Is my economics textbook missing the bigger picture in this example

I’m reading a slightly older macroeconomics textbook by Joseph Stiglitz, who won the Nobel Prize in 2001. In talking about market inefficiencies, Stiglitz uses as a case study water rights in the western United States. He points out that cattle ranchers pay relatively little for their water, while municipalities pay considerably more. Since cities are always clamoring for more water, Stiglitz claims that ranchers should be allowed to sell their water rights to municipalities; cities would get the water that they want, and the ranchers would earn more money selling water than they do raising and selling the cattle. The government, which supplies the water, prohibits this sale, however, resulting in a inefficient market.

Is Stiglitz off his nut? Its my understanding that the reason for this price discrepancy in the first place is that water costs to ranchers are subsidized in order to keep the price of beef low for consumers. If the ranchers could sell this water to cities it would be the equivalent of the federal government simply handing them money for nothing. Of course they can’t do this!

The problem with any economic example is there are about 200 interlocking factors in any situation. Stiglitz’ example covers two factors. You add a third. It’s still a caricature of reality, so distorted as to have almost no explanitory power.

Water rights are a very deep area of the law, going back to the 1500s. The basis of the situation lies there.

IANAE and I do not have knowledge of this specific example, but taken in the large this is an example of how government interference distorts the free market, often for the benefit of someone who will help them stay in office but to the detriment of the overall economic system. (Your discussion makes me wonder why the government would want to subsidize beef, but that is beside the point.)

There is an old, dry joke about an engineer and an economist stranded on a desert island with a can of beans. The engineer said, “How can we design and build a can opener?” and the economist said, “Assume a can opener exists.” The joke is that in drawing examples for economic situations, one must assume away the 200 factors that LSLGuy mentions to allow the student to focus on the point of the example.

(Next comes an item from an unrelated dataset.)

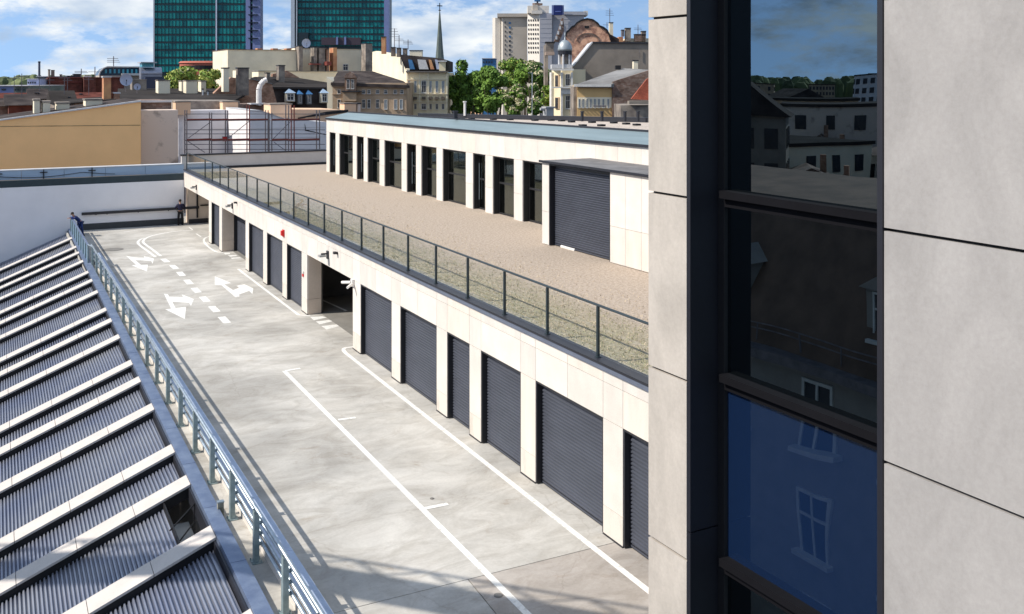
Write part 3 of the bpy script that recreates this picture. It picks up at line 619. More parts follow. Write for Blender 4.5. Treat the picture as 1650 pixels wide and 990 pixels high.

That’s fairly obvious. Cattle use up large tracts of land in rural areas. The people who get elected from those areas, particularly Senators, wield a lot of power in congress. They represent their constituents by making it afforable for them to continue making a living which allows them to contribute to the politicians political campaign directly (the ranchers and farmers in those areas), and the people who work in the associated industries tend to vote for those who allow them to continue to make a living.

In urban areas these sorts of issues are not as important as others to get elected, so the Cattle Growers lobby or Beef Council or whatever holds relatively more clout.

IOW, politicians tend to pander to their constituencies.